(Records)
------------------------

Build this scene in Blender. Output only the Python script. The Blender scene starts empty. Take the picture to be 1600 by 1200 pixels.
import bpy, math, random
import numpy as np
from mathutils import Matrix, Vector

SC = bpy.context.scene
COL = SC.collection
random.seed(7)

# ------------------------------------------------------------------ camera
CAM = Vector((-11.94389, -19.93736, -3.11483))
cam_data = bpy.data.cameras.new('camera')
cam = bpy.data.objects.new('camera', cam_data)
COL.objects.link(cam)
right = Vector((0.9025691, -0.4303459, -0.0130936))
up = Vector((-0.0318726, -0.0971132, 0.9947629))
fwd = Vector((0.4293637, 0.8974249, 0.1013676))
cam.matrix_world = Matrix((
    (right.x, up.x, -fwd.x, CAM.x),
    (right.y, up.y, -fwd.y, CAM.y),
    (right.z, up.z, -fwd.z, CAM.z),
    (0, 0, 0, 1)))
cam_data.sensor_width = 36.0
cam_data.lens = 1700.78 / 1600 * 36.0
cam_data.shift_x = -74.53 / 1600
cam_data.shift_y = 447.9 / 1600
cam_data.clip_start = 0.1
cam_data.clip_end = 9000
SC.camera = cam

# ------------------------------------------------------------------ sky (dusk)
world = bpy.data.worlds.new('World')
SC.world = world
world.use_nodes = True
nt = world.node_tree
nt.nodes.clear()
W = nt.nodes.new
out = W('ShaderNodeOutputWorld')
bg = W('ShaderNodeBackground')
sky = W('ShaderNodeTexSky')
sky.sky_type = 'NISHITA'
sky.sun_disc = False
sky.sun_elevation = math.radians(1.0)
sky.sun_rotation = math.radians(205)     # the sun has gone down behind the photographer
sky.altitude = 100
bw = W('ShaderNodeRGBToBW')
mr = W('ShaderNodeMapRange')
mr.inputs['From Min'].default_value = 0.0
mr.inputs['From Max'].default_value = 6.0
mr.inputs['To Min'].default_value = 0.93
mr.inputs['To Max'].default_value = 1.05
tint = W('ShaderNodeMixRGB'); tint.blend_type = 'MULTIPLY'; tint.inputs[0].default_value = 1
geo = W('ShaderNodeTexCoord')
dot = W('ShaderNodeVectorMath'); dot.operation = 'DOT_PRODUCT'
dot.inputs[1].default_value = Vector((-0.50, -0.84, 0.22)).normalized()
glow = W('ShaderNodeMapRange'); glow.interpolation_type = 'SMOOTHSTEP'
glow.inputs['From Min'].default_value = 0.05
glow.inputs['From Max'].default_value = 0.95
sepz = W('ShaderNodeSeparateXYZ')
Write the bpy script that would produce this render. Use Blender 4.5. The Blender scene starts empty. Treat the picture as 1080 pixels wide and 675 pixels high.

------------------------

= Written task =
Check each line of the entries above, and show every one holding the word "starts".

= Task solution =
Build this scene in Blender. Output only the Python script. The Blender scene starts empty. Take the picture to be 1600 by 1200 pixels.
Write the bpy script that would produce this render. Use Blender 4.5. The Blender scene starts empty. Treat the picture as 1080 pixels wide and 675 pixels high.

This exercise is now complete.